3. Finally, it should be noted that the Court of Appeals, in its June 2, 2020 decision, “before ruling on the loss alleged by Labeyrie Fine Foods, ordered the reopening of the proceedings at the hearing of Monday, October 19, 2020 at 2:00 p.m. and invited the parties to explain the loss of opportunity of which Labeyrie Fine Foods could have taken advantage if it had been able to negotiate its acquisition on other terms and conditions”. At first glance, it may seem surprising that the Court of Appeals immediately addressed the question of compensation for the loss of opportunity. This implies that, for the Court, the compensation for the loss suffered by Labeyrie Fine Foods could, in practice, prove to be much lower than the amount of the compensation ordered by the Brussels Court.

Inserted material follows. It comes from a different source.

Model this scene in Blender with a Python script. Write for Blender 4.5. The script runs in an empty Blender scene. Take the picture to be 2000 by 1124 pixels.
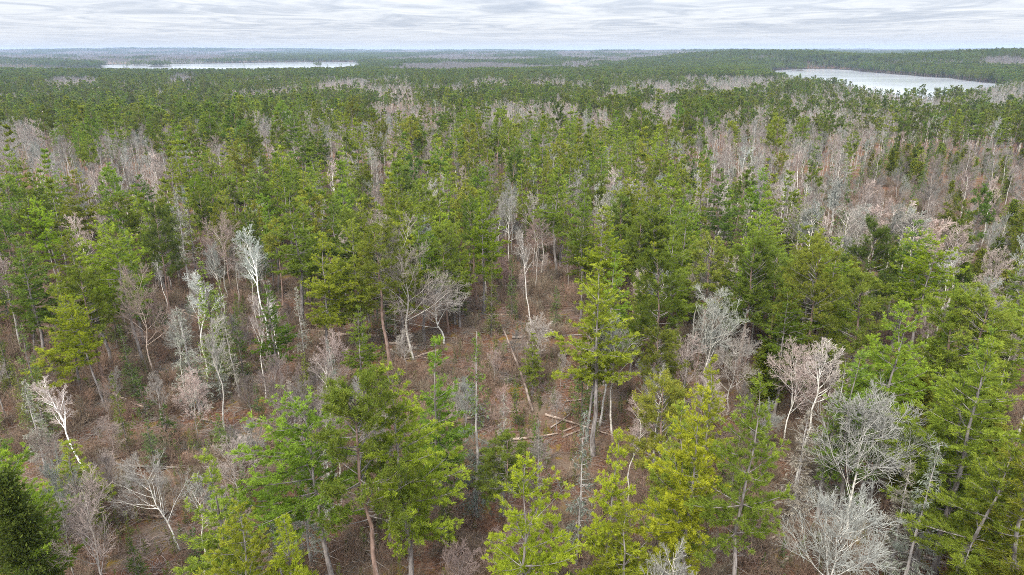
import bpy, math, random
import numpy as np
from mathutils import Vector, Matrix, Euler

# ---------------------------------------------------------------- camera, sky, sun, exposure
S = bpy.context.scene
COL = S.collection
R_ = math.radians
rnd = random.Random(7)
W0, H0, F0 = 2000.0, 1124.0, 1333.0
CAM_Z = 48.0
PITCH = math.atan((562 - 97) / F0)
ROLL = R_(-0.17)
cd = bpy.data.cameras.new('camera')
cam = bpy.data.objects.new('camera', cd)
COL.objects.link(cam)
cam.location = (0, 0, CAM_Z)
CAM_M = Matrix.Rotation(R_(90) - PITCH, 3, 'X') @ Matrix.Rotation(ROLL, 3, 'Z')
cam.rotation_euler = CAM_M.to_euler()
cd.sensor_width = 36
cd.lens = 36 * F0 / W0
cd.clip_start = 0.5
cd.clip_end = 60000
S.camera = cam
S.view_settings.view_transform = 'Standard'
S.view_settings.look = 'None'
S.view_settings.exposure = 1.75
S.view_settings.gamma = 1
S.cycles.max_bounces = 3
S.cycles.diffuse_bounces = 2
S.cycles.glossy_bounces = 2
S.cycles.transmission_bounces = 2
S.cycles.volume_bounces = 0
S.cycles.use_denoising = False
S.cycles.filter_width = 0.9
S.cycles.use_adaptive_sampling = False

SUN_EL, SUN_AZ = R_(52), R_(205)     # azimuth measured clockwise from +Y: behind the camera, a little to the left
w = bpy.data.worlds.new('World')
S.world = w
w.use_nodes = True
nt = w.node_tree
nt.nodes.clear()


class NT:
    """tiny node helper"""
    def __init__(self, tree):
        self.t = tree

    def n(self, kind, **kw):
        nd = self.t.nodes.new(kind)
        for k, v in kw.items():
            if k.startswith('i_'):
                nd.inputs[k[2:].replace('_', ' ')].default_value = v
            else:
                setattr(nd, k, v)
        return nd

    def l(self, a, b):
        self.t.links.new(a, b)

    def set(self, sock, v):
        if hasattr(v, 'is_linked') or hasattr(v, 'links'):
            self.l(v, sock)
        else:
            sock.default_value = v

    def math(self, op, a, b=0.0, c=None, clamp=False):
        nd = self.t.nodes.new('ShaderNodeMath')
        nd.operation = op
        nd.use_clamp = clamp
        self.set(nd.inputs[0], a)
        self.set(nd.inputs[1], b)
        if c is not None:
            self.set(nd.inputs[2], c)
        return nd.outputs[0]

    def mix(self, f, a, b, blend='MIX'):
        nd = self.t.nodes.new('ShaderNodeMix')
        nd.data_type = 'RGBA'
        nd.blend_type = blend
        self.set(nd.inputs['Factor'], f)
        self.set(nd.inputs[6], a)
        self.set(nd.inputs[7], b)
        return nd.outputs[2]

    def noise(self, vec, scale, detail=4, rough=0.55, dist=0.0):
        nd = self.t.nodes.new('ShaderNodeTexNoise')
        nd.inputs['Scale'].default_value = scale
        nd.inputs['Detail'].default_value = detail
        nd.inputs['Roughness'].default_value = rough
        nd.inputs['Distortion'].default_value = dist
        if vec is not None:
            self.l(vec, nd.inputs['Vector'])
        return nd.outputs['Fac']

    def ramp(self, f, stops):
        nd = self.t.nodes.new('ShaderNodeValToRGB')
        e = nd.color_ramp.elements
        while len(e) < len(stops):
            e.new(0.5)
        for i, (p, c) in enumerate(stops):
            e[i].position = p
            e[i].color = (*c, 1) if len(c) == 3 else c
        self.l(f, nd.inputs[0])
        return nd.outputs[0]


k = NT(nt)
out = k.n('ShaderNodeOutputWorld')
tc = k.n('ShaderNodeTexCoord')
sep = k.n('ShaderNodeSeparateXYZ')
k.l(tc.outputs['Generated'], sep.inputs[0])
X, Y, Z = sep.outputs
zz = k.math('MAXIMUM', Z, 0.0)
zd = k.math('ADD', zz, 0.022)
u = k.math('DIVIDE', X, zd)
v = k.math('DIVIDE', Y, zd)
cmb = k.n('ShaderNodeCombineXYZ')
k.l(k.math('MULTIPLY', u, 1.2), cmb.inputs[0])
k.l(k.math('MULTIPLY', v, 0.85), cmb.inputs[1])
n1 = k.noise(cmb.outputs[0], 0.5, 8, 0.6, 1.7)
cmb2 = k.n('ShaderNodeCombineXYZ')
k.l(k.math('MULTIPLY', u, 0.2), cmb2.inputs[0])
k.l(k.math('MULTIPLY', v, 0.35), cmb2.inputs[1])
n2 = k.noise(cmb2.outputs[0], 0.5, 3, 0.5, 0.2)
nn = k.math('ADD', k.math('MULTIPLY', n1, 0.60), k.math('MULTIPLY', n2, 0.40))
cl = k.ramp(nn, [(0.36, (0.47, 0.52, 0.62)), (0.455, (0.61, 0.65, 0.73)), (0.52, (0.76, 0.79, 0.85)), (0.60, (0.89, 0.905, 0.935))])
# near the horizon the layer blends to an even pale grey-blue
hz = k.math('SUBTRACT', 1.0, k.math('MULTIPLY', zz, 32.0), clamp=True)
hz = k.math('MULTIPLY', hz, 0.85)
cl = k.mix(hz, cl, (0.80, 0.825, 0.865, 1))
# overcast sky: brighter overhead than at the horizon
bright = k.math('MULTIPLY_ADD', zz, 1.4, 0.28)
sky = k.n('ShaderNodeTexSky', sky_type='NISHITA', sun_disc=False)
sky.sun_elevation = SUN_EL
sky.sun_rotation = SUN_AZ
bg1 = k.n('ShaderNodeBackground')
bg1.inputs[1].default_value = 0.06
k.l(sky.outputs[0], bg1.inputs[0])
bg2 = k.n('ShaderNodeBackground')
k.l(cl, bg2.inputs[0])
k.l(bright, bg2.inputs[1])
mxs = k.n('ShaderNodeMixShader')
mxs.inputs[0].default_value = 0.93
k.l(bg1.outputs[0], mxs.inputs[1])
k.l(bg2.outputs[0], mxs.inputs[2])
k.l(mxs.outputs[0], out.inputs['Surface'])

ld = bpy.data.lights.new('sun', 'SUN')
ld.energy = 1.5
ld.angle = R_(10)
ld.color = (1.0, 0.95, 0.86)
sun = bpy.data.objects.new('sun', ld)
COL.objects.link(sun)
sd = Vector((math.sin(SUN_AZ) * math.cos(SUN_EL), math.cos(SUN_AZ) * math.cos(SUN_EL), math.sin(SUN_EL)))
sun.rotation_euler = sd.to_track_quat('Z', 'Y').to_euler()
sun.location = (0, -50, 200)

# ---------------------------------------------------------------- pixels of the 2000 x 1124 photograph <-> world


def ray(px, py):
    return (CAM_M @ Vector(((px - W0 / 2) / F0, -(py - H0 / 2) / F0, -1.0)))


def on_plane(px, py, z):
    d = ray(px, py)
    t = (z - CAM_Z) / d.z
    return d.x * t, d.y * t


CM = np.array(CAM_M)


def to_px(x, y, z):
    p = np.stack([np.asarray(x, float), np.asarray(y, float), np.asarray(z, float) - CAM_Z], -1) @ CM
    return W0 / 2 + F0 * p[..., 0] / -p[..., 2], H0 / 2 - F0 * p[..., 1] / -p[..., 2]


# ---------------------------------------------------------------- terrain
WATER = -20.0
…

Now, this reference to the notion of loss of opportunity seems somewhat paradoxical insofar as the Court of Appeals acknowledges the applicability of the warranties made by the sellers under the Framework Agreement, in that “such warranties come in addition to those set forth in the purchase agreement” but does not strictly apply the terms and conditions of the Framework Agreement, Article 6. 2.4 of which provides that the sellers undertake to indemnify the purchaser, or alternatively Labeyrie Traiteur Surgelés if so requested by the purchaser, “for all losses suffered by the purchaser as a result of any inaccuracy in the representations and warranties referred to in this [Framework] Agreement (…)”.
[1] Paris Court of Appeals, 5th Division, 8th Chamber, June 2, 2020, n°17/18974, SASU Labeyrie Fine Foods vs. SAS Jacquet B. Distribution.
[2] Article 1192 of the French Civil Code: “Clear and unambiguous clauses are not subject to interpretation, otherwise there is a risk of distortion”
[3] Mixed Chamber of the Cour de Cassation, May 17, 2013, n° 11-22.768 and 11-22.927.